January 11, 2012 – A new alternative spring break option for Georgetown students will focus on studying racial identity and its effect on inner city Detroit.

The pilot immersion service trip to that city is among four alternative spring break trips available this year to faculty and staff in addition to students.

The trips are sponsored by the university’s Center for Social Justice Research, Teaching and Service (CSJ), which has 17 alternative break trips in 2012 with more than 240 participants from the Georgetown community.

One-Sided View

Led by Georgetown students Eileen McFarland (C’12) and Kevin Flannery (C’12), the March 3-10 Detroit trip will also look at perceptions of the city.

“The mainstream media portrays Detroit in an incredibly one-sided, negative manner, and unfortunately, I suspect that this negative portrayal influences many Georgetown students’ ideas about Detroit,” says McFarland, who conceived of the trip.

McFarland says many people think Detroit’s white residents left for the suburbs after the 1967 riots, according to the Jesuit Volunteer Corps (JVC). But she says the change actually began after World War II, when laws allowed returning white soldiers to buy affordable houses in the suburbs.

“In my opinion, Detroit's racial issues and the dialogue around them mirror national misconceptions about race,” she says.

Visiting Detroit

The 10 participants and two student leaders will visit the Urban Earthworks Farm and the Capuchin Soup Kitchen, both run by the Capuchin Franciscan Province of St. Joseph, The Heidelberg Project, Mexicantown (a Detroit neighborhood) and the Charles H. Wright African American Museum.

The Heidelberg Project is an outdoor neighborhood arts project with works created by using everyday discarded items.

Thanks to a partnership with the Detroit’s Jesuit Volunteers Corps, participants will stay at an apartment near the University of Detroit-Mercy.

Commitment to Renewal

McFarland’s hope is that participants will see that there are young people committed to the urban renewal of a city despite lingering racial issues since the end of World War II, white flight and the 1967 riots, and a population loss of 25 percent over the last decade.

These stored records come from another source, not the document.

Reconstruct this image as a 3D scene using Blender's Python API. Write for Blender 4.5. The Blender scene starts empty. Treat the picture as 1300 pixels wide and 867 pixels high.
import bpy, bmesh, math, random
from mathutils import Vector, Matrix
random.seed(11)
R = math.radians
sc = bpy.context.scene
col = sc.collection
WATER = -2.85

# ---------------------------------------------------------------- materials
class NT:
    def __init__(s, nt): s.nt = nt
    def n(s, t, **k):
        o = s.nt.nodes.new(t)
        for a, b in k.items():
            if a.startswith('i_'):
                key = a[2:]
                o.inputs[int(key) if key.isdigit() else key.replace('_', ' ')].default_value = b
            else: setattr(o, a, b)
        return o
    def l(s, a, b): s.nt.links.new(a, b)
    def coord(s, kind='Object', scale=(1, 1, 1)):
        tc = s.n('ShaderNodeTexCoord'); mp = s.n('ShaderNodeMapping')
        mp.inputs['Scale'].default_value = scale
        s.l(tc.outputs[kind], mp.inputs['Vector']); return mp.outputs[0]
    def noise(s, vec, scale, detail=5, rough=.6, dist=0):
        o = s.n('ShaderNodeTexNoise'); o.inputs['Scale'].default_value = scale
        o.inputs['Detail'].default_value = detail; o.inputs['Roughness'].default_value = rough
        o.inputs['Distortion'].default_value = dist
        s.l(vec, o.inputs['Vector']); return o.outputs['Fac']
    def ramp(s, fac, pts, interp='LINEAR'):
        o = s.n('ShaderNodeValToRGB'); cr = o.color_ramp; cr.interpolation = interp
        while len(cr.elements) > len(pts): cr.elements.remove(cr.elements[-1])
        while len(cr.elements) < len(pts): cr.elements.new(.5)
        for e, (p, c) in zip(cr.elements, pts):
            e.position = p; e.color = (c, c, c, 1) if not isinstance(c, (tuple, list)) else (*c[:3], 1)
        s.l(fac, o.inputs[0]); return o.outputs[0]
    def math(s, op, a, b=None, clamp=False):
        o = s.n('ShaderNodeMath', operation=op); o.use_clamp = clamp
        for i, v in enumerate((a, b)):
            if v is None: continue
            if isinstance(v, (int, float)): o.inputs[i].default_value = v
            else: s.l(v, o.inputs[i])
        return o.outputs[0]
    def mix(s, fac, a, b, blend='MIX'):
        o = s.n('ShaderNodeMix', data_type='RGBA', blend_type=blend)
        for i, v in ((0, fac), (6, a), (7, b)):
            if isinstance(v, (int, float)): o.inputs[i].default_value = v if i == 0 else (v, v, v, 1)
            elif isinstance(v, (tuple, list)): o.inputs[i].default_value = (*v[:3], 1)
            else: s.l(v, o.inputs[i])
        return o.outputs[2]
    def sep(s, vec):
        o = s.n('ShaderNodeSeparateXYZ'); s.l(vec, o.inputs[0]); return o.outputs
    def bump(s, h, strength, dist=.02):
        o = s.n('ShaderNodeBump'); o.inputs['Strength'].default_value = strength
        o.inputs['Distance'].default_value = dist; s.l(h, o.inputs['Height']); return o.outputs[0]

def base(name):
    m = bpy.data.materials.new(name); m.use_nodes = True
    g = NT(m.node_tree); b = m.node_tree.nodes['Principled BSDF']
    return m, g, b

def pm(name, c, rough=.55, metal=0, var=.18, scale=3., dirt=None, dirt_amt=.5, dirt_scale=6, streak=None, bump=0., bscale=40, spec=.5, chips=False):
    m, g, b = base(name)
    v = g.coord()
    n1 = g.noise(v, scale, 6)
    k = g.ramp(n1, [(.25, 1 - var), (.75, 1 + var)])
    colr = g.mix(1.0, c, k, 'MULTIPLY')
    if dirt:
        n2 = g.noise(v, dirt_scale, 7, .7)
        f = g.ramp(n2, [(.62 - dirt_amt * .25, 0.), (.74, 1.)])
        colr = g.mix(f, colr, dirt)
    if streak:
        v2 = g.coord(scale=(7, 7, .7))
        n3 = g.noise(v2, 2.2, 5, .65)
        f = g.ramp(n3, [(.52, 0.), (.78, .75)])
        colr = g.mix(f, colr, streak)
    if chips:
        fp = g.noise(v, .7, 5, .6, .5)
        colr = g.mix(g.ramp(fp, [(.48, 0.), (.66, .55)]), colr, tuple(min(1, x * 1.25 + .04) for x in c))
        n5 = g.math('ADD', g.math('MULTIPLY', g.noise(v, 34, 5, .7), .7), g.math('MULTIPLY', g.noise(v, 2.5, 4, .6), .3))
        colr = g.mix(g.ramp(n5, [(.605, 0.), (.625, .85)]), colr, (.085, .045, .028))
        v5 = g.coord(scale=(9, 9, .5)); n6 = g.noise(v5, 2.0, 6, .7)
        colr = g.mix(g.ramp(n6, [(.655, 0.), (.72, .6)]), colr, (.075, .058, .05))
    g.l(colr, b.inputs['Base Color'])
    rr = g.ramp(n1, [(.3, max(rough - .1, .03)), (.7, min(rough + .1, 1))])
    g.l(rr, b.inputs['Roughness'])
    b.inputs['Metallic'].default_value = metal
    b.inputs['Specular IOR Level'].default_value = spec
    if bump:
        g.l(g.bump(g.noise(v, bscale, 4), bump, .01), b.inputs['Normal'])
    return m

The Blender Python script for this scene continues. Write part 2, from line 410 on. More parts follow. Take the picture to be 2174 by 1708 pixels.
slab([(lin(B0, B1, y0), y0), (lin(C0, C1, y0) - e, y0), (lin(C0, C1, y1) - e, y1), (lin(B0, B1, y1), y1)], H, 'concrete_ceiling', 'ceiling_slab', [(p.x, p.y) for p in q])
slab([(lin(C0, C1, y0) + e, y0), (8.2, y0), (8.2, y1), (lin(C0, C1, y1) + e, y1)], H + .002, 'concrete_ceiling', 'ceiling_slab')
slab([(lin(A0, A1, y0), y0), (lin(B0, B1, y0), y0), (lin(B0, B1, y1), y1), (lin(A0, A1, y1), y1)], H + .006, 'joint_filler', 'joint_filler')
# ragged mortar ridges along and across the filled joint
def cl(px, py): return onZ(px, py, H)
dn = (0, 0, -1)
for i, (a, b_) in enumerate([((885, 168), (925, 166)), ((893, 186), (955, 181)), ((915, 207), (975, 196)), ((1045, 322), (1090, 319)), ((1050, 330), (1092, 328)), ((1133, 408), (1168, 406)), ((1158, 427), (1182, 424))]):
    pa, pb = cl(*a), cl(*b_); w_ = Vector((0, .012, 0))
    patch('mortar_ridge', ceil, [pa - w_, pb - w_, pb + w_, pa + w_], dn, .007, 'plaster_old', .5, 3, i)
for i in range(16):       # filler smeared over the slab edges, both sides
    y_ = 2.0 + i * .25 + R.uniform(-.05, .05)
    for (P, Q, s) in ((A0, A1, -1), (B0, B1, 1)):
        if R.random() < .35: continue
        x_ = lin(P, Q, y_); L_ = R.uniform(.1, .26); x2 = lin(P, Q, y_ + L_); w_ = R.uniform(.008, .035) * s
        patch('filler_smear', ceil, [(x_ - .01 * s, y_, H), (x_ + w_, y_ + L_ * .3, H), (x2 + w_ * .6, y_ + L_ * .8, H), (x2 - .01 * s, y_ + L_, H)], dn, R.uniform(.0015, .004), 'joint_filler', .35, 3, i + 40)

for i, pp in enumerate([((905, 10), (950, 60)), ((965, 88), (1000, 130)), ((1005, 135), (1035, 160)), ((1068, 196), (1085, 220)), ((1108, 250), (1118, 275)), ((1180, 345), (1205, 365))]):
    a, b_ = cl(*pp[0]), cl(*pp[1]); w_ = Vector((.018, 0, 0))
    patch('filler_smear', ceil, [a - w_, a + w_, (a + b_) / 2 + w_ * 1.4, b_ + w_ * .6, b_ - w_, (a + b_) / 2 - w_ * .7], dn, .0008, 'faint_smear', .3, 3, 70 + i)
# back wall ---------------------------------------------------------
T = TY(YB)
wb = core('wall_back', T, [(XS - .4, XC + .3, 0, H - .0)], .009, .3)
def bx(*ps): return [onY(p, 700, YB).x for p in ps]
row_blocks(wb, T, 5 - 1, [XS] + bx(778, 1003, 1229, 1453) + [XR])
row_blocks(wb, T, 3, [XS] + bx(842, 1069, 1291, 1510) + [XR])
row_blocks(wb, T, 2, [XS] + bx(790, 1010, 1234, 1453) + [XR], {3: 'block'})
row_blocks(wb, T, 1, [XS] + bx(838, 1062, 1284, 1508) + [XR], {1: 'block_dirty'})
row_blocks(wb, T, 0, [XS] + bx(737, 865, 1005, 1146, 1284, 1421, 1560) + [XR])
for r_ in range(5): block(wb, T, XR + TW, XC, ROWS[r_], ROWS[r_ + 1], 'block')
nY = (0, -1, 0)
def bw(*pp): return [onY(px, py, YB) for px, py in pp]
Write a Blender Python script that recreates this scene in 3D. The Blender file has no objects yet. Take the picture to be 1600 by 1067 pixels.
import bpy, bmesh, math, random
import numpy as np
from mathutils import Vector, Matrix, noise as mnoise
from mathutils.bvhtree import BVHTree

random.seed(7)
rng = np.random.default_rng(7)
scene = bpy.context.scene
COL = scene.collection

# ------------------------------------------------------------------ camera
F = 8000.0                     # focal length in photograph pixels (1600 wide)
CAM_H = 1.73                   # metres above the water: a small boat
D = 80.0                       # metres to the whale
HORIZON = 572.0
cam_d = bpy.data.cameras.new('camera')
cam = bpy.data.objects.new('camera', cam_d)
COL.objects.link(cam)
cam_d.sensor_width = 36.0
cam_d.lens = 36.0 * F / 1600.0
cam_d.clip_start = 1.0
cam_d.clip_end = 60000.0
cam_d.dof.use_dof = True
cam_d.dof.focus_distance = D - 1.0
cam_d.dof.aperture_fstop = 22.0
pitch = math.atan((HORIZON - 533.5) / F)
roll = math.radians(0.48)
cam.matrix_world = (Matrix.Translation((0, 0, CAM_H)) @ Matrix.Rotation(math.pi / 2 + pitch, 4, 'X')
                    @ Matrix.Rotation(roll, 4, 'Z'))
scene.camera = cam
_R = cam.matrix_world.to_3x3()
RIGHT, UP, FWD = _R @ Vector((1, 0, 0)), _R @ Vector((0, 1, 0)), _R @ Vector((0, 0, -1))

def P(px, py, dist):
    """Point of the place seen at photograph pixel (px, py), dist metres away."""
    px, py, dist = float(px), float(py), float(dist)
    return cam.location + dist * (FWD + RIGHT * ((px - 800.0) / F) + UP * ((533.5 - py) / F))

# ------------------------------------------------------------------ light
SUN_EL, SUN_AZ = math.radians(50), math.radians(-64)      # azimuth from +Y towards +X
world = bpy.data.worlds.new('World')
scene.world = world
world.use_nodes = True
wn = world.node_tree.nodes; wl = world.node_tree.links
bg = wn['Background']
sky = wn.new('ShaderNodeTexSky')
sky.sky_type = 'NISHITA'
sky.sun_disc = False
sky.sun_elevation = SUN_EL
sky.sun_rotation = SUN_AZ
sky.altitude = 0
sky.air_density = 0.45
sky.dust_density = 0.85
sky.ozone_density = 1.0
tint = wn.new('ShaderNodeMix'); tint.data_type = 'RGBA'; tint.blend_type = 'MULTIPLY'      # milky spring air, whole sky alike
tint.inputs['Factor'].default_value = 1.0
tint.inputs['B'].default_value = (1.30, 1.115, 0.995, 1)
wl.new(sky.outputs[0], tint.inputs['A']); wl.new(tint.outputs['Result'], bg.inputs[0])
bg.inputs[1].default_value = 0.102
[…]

According to the latest U.S. Census, Detroit’s population fell from 951,270 to 713,777 between 2000 and 2010. Approximately 82.7 percent of Detroit’s residents are black while 10.6 percent are white. Between 2005 and 2009, 33.2 percent of the city’s population was in poverty, with a median household income of $29,447.

Building relationships

“The Alternative Spring Break trips are not only a great service opportunity for faculty and staff, but it is also an opportunity to build relationships and community with Georgetown students in a different environment and dynamic,” says Ray Shiu, program director at CSJ.

Other trips open to students, faculty and staff this year include:

  • The GU HERE Hurricane Relief Trip, which helps communities in the Gulf Coast hit hard by hurricanes, the Deepwater Horizon oil spill and the economic recession.
  • Native American Experience 2012, which provides assistance to community organizations in Robeson County, North Carolina, home of the Lumbee tribe, to provide assistance to various community organizations.
  • Spring Break in Appalachia in one of five sites in West Virginia, Virginia and Tennessee, helping community organizations and projects.


Challenging Perspectives

McFarland and Flannery, who met during a CSJ pre-orientation program, received approval for the program this past fall.

She hopes participants in the Detroit trip use their experience to reshape their preconceived notions about the city.

“I hope participants will bring this perceptive skepticism back to their lives … and challenge preconceptions about other maligned communities, whether these communities are in D.C. or the Global South,” she says.